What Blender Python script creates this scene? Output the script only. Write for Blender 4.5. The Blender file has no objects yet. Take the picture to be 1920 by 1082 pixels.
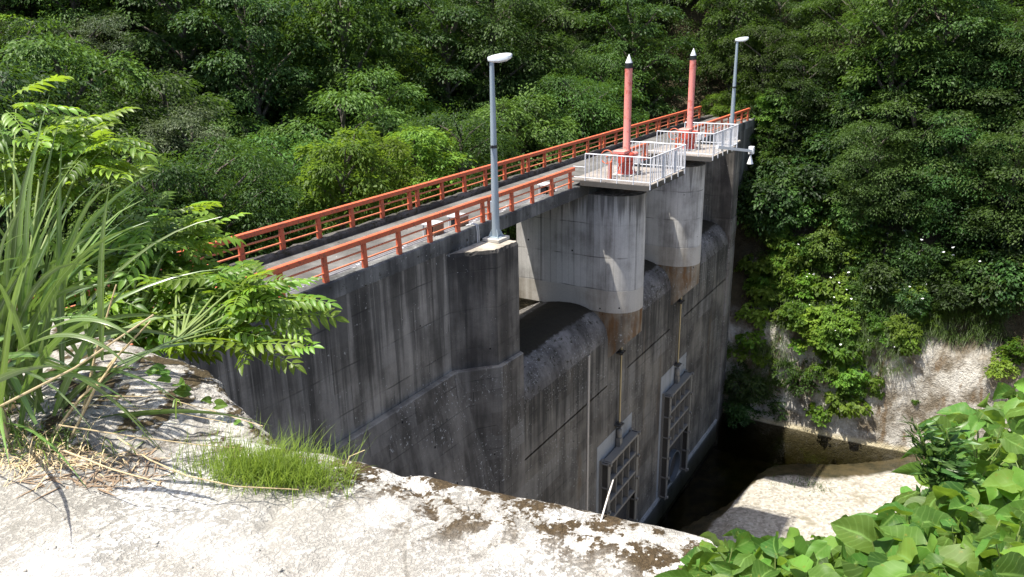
import bpy, bmesh, math, random
import numpy as np
from mathutils import Vector, Matrix
# ------------------------------------------------------------------ camera, sky, sun
S = bpy.context.scene
COL = S.collection
S.render.engine = 'CYCLES'
S.render.resolution_x, S.render.resolution_y = 1024, 577
# world axes: X runs along the dam towards the far bank, Y points upstream, Z up; camera (eye) is the origin
FPX, CX, CY = 1492.0, 960.0, 541.0
def _n(v): return v / np.linalg.norm(v)
_down = _n(np.array([1045 - CX, 5100 - CY, FPX])); _ax = np.array([1900 - CX, 35 - CY, FPX])
_ax = _n(_ax - (_ax @ _down) * _down); _up = -_down; _yy = np.cross(_up, _ax)
RW = np.stack([_ax, _yy, _up])                     # world = RW @ camera-axes (x right, y down, z forward)
cam = bpy.data.cameras.new('camera'); co = bpy.data.objects.new('camera', cam); COL.objects.link(co)
cam.sensor_width = 36; cam.lens = 36 * FPX / 1920; cam.clip_start = 0.05; cam.clip_end = 2000
_r, _u, _b = RW @ [1, 0, 0], RW @ [0, -1, 0], RW @ [0, 0, -1]
co.matrix_world = Matrix(((_r[0], _u[0], _b[0], 0), (_r[1], _u[1], _b[1], 0), (_r[2], _u[2], _b[2], 0), (0, 0, 0, 1)))
S.camera = co
SUN = Vector((-0.275, 0.26, 1.0)).normalized()     # towards the sun
w = bpy.data.worlds.new('World'); S.world = w; w.use_nodes = True
nt = w.node_tree; bg = nt.nodes['Background']
sky = nt.nodes.new('ShaderNodeTexSky'); sky.sky_type = 'NISHITA'; sky.sun_disc = False
sky.sun_elevation = math.asin(SUN.z); sky.sun_rotation = math.atan2(SUN.x, SUN.y)
sky.air_density = .75; sky.dust_density = 2.2; sky.ozone_density = .4
nt.links.new(sky.outputs[0], bg.inputs[0]); bg.inputs[1].default_value = 0.14
sl = bpy.data.lights.new('sun', 'SUN'); sl.energy = 4.6; sl.angle = math.radians(0.53); sl.color = (1, 0.95, 0.86)
so = bpy.data.objects.new('sun', sl); COL.objects.link(so); so.location = (-20, 20, 60)
so.rotation_euler = (-SUN).to_track_quat('-Z', 'Y').to_euler()
S.view_settings.view_transform = 'Standard'; S.view_settings.look = 'None'
S.view_settings.gamma = 1; S.view_settings.use_curve_mapping = False
S.view_settings.exposure = 1.15
S.cycles.max_bounces = 6; S.cycles.transparent_max_bounces = 8
S.cycles.diffuse_bounces = 3; S.cycles.transmission_bounces = 3; S.cycles.glossy_bounces = 2

# ------------------------------------------------------------------ helpers
def ray(px, py):
    return _n(RW @ np.array([px - CX, py - CY, FPX]))
def at(px, py, dist):                              # world point seen at a photo pixel, dist metres away
    return Vector(ray(px, py) * dist)
def proj(p):
    c = RW.T @ np.array(p, float)
    return (CX + FPX * c[0] / c[2], CY + FPX * c[1] / c[2]) if c[2] > 0.1 else (-9999, -9999)
def tag(o, label=None, cat=None, group=None, kind=None):
    if label: o['label'] = label
    if cat: o['category'] = cat
    if group: o['group'] = group
    if kind: o['kind'] = kind
    return o
def empty(name, loc=(0, 0, 0)):
    o = bpy.data.objects.new(name, None); COL.objects.link(o); o.location = loc; o.empty_display_size = .2
    return o
def link(name, me, parent=None, mat=None):
    o = bpy.data.objects.new(name, me); COL.objects.link(o)
    if mat and not me.materials: me.materials.append(mat)
    if parent:
        o.parent = parent
        o.matrix_parent_inverse = Matrix.Translation(-Vector(parent.location)) if parent.type == 'EMPTY' else Matrix()
    return o
def mesh_np(name, V, F, mat=None, smooth=False, attrs=None):
    """fast mesh from numpy arrays, all faces with the same number of corners"""
    V = np.asarray(V, np.float32); F = np.asarray(F, np.int32)
    me = bpy.data.meshes.new(name); k = F.shape[1]
    me.vertices.add(len(V)); me.vertices.foreach_set('co', V.ravel())
    me.loops.add(F.size); me.loops.foreach_set('vertex_index', F.ravel())
    me.polygons.add(len(F)); me.polygons.foreach_set('loop_start', np.arange(0, F.size, k, dtype=np.int32))
    me.polygons.foreach_set('loop_total', np.full(len(F), k, np.int32))
    if smooth: me.polygons.foreach_set('use_smooth', np.ones(len(F), bool))
    for nm, dom, arr in (attrs or []):
        a = me.attributes.new(nm, 'FLOAT', dom); a.data.foreach_set('value', np.asarray(arr, np.float32))
    me.update(calc_edges=True)
    if mat: me.materials.append(mat)
    return me
class MB:
    def __init__(s): s.v = []; s.f = []
    def add(s, vs, fs):
        b = len(s.v); s.v += [tuple(x) for x in vs]; s.f += [tuple(i + b for i in f) for f in fs]; return s
    def box(s, x0, x1, y0, y1, z0, z1):
        return s.add([(x0,y0,z0),(x1,y0,z0),(x1,y1,z0),(x0,y1,z0),(x0,y0,z1),(x1,y0,z1),(x1,y1,z1),(x0,y1,z1)],
                     [(0,3,2,1),(4,5,6,7),(0,1,5,4),(1,2,6,5),(2,3,7,6),(3,0,4,7)])
    def prism(s, poly, z0, z1):                    # ccw polygon in XY
        n = len(poly)
        return s.add([(x,y,z0) for x,y in poly] + [(x,y,z1) for x,y in poly],
                     [tuple(range(n))[::-1], tuple(range(n, 2*n))] + [(i,(i+1)%n,(i+1)%n+n,i+n) for i in range(n)])
    def extrude_x(s, prof, x0, x1):                # profile list of (y,z)
        n = len(prof)
        return s.add([(x0,y,z) for y,z in prof] + [(x1,y,z) for y,z in prof],
                     [tuple(range(n)), tuple(range(n, 2*n))[::-1]] + [(i, i+n, (i+1)%n+n, (i+1)%n) for i in range(n)])
    def tube(s, pts, rad, seg=10, cap=True):
        pts = [Vector(p) for p in pts]; n = len(pts)
        if not hasattr(rad, '__len__'): rad = [rad]*n
        vs = []; ref = None
        for i, p in enumerate(pts):
            t = (pts[min(i+1,n-1)] - pts[max(i-1,0)]).normalized()
            if ref is None: ref = t.orthogonal().normalized()
            ref = (ref - t*ref.dot(t))
            ref = ref.normalized() if ref.length > 1e-6 else t.orthogonal().normalized()
            b = t.cross(ref)
            for k in range(seg):
                a = 2*math.pi*k/seg; vs.append(p + (ref*math.cos(a) + b*math.sin(a))*rad[i])
        fs = [(i*seg+k, i*seg+(k+1)%seg, (i+1)*seg+(k+1)%seg, (i+1)*seg+k) for i in range(n-1) for k in range(seg)]
        if cap: fs += [tuple(range(seg))[::-1], tuple(range((n-1)*seg, n*seg))]
        return s.add(vs, fs)
    def lathe(s, prof, c, seg=16):                 # prof: (r,z) about vertical axis through c
        n = len(prof); vs = [(c[0]+r*math.cos(2*math.pi*k/seg), c[1]+r*math.sin(2*math.pi*k/seg), c[2]+z) for r,z in prof for k in range(seg)]
        fs = [(i*seg+k, i*seg+(k+1)%seg, (i+1)*seg+(k+1)%seg, (i+1)*seg+k) for i in range(n-1) for k in range(seg)]
        fs += [tuple(range(seg))[::-1], tuple(range((n-1)*seg, n*seg))]
        return s.add(vs, fs)
    def mesh(s, name, mat=None, smooth=None, bevel=0):
        me = bpy.data.meshes.new(name); me.from_pydata(s.v, [], s.f)
        bm = bmesh.new(); bm.from_mesh(me); bmesh.ops.recalc_face_normals(bm, faces=bm.faces)
        if bevel: bmesh.ops.bevel(bm, geom=[e for e in bm.edges if e.calc_face_angle(0) > .5], offset=bevel, segments=1, affect='EDGES', profile=.6)
        bm.to_mesh(me); bm.free()
        if smooth is not None:
            me.polygons.foreach_set('use_smooth', np.ones(len(me.polygons), bool)); me.update()
            me.set_sharp_from_angle(angle=math.radians(smooth))
        if mat: me.materials.append(mat)
        return me
    def build(s, name, mat, parent=None, smooth=None, bevel=0):
        return link(name, s.mesh(name, mat, smooth, bevel), parent)
# smooth value noise for shaping terrain
_rs = np.random.RandomState(7); _T = _rs.rand(64, 64)
def vnoise(x, y):
    x = np.asarray(x, float); y = np.asarray(y, float)
    xi = np.floor(x).astype(int); yi = np.floor(y).astype(int); fx = x-xi; fy = y-yi
    fx = fx*fx*(3-2*fx); fy = fy*fy*(3-2*fy); g = lambda a, b: _T[a % 64, b % 64]
    return (g(xi,yi)*(1-fx)+g(xi+1,yi)*fx)*(1-fy)+(g(xi,yi+1)*(1-fx)+g(xi+1,yi+1)*fx)*fy
def fbm(x, y, o=4):
    r = 0; a = .5
    for i in range(o): r = r + a*(vnoise(x*2**i+17*i, y*2**i+9*i)-.5)*2; a *= .5
    return r

# ------------------------------------------------------------------ node materials
class NT:
    def __init__(s, name):
        s.m = bpy.data.materials.new(name); s.m.use_nodes = True; s.t = s.m.node_tree
        s.b = s.t.nodes['Principled BSDF']; s.out = s.t.nodes['Material Output']
        s.pos = s.t.nodes.new('ShaderNodeNewGeometry').outputs['Position']
    def n(s, ty, **kw):
        nd = s.t.nodes.new(ty)
        for k, v in kw.items(): setattr(nd, k, v)
        return nd
    def put(s, sock, v):
        if isinstance(v, bpy.types.NodeSocket): s.t.links.new(v, sock)
        elif isinstance(v, tuple) and len(v) == 3 and sock.type == 'RGBA': sock.default_value = (*v, 1)
        else: sock.default_value = v
    def math(s, op, a, b=0.0, c=None, clamp=False):
        nd = s.n('ShaderNodeMath', operation=op, use_clamp=clamp); s.put(nd.inputs[0], a); s.put(nd.inputs[1], b)
        if c is not None: s.put(nd.inputs[2], c)
        return nd.outputs[0]
    def scale(s, v, sc):
        nd = s.n('ShaderNodeVectorMath', operation='MULTIPLY'); s.put(nd.inputs[0], v); nd.inputs[1].default_value = sc
        return nd.outputs[0]
    def noise(s, sc, vec=None, detail=4, rough=.6, dist=0):
        nd = s.n('ShaderNodeTexNoise'); s.put(nd.inputs['Vector'], vec if vec is not None else s.pos)
        nd.inputs['Scale'].default_value = sc; nd.inputs['Detail'].default_value = min(detail, 4.5)
        nd.inputs['Roughness'].default_value = rough; nd.inputs['Distortion'].default_value = dist
        return nd.outputs['Fac']
    def voro(s, sc, vec=None, feature='F1', out='Distance'):
        nd = s.n('ShaderNodeTexVoronoi', feature=feature); s.put(nd.inputs['Vector'], vec if vec is not None else s.pos)
        nd.inputs['Scale'].default_value = sc; return nd.outputs[out]
    def ramp(s, v, a, b, lo=0.0, hi=1.0):
        nd = s.n('ShaderNodeMapRange', interpolation_type='SMOOTHSTEP'); s.put(nd.inputs[0], v)
        for i, x in enumerate((a, b, lo, hi)): s.put(nd.inputs[1+i], x)
        return nd.outputs[0]
    def mix(s, fac, a, b, mode='MIX'):
        nd = s.n('ShaderNodeMix', data_type='RGBA', blend_type=mode); s.put(nd.inputs[0], fac)
        s.put(nd.inputs[6], a); s.put(nd.inputs[7], b); return nd.outputs[2]
    def xyz(s):
        nd = s.n('ShaderNodeSeparateXYZ'); s.put(nd.inputs[0], s.pos); return nd.outputs
    def attr(s, nm): return s.n('ShaderNodeAttribute', attribute_name=nm).outputs['Fac']
    def rnd(s): return s.n('ShaderNodeObjectInfo').outputs['Random']
    def bump(s, h, strength=.5, dist=.02):
        nd = s.n('ShaderNodeBump'); nd.inputs['Strength'].default_value = strength; nd.inputs['Distance'].default_value = dist
        s.put(nd.inputs['Height'], h); s.t.links.new(nd.outputs[0], s.b.inputs['Normal'])
    def done(s, col, rough=.85, spec=.3, metal=0):
        s.put(s.b.inputs['Base Color'], col); s.put(s.b.inputs['Roughness'], rough)
        s.b.inputs['Specular IOR Level'].default_value = spec; s.b.inputs['Metallic'].default_value = metal
        return s.m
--
- Do this
Locate all lines in the listing above with the word "scene" and copy them.

- The solution
What Blender Python script creates this scene? Output the script only. Write for Blender 4.5. The Blender file has no objects yet. Take the picture to be 1920 by 1082 pixels.
S = bpy.context.scene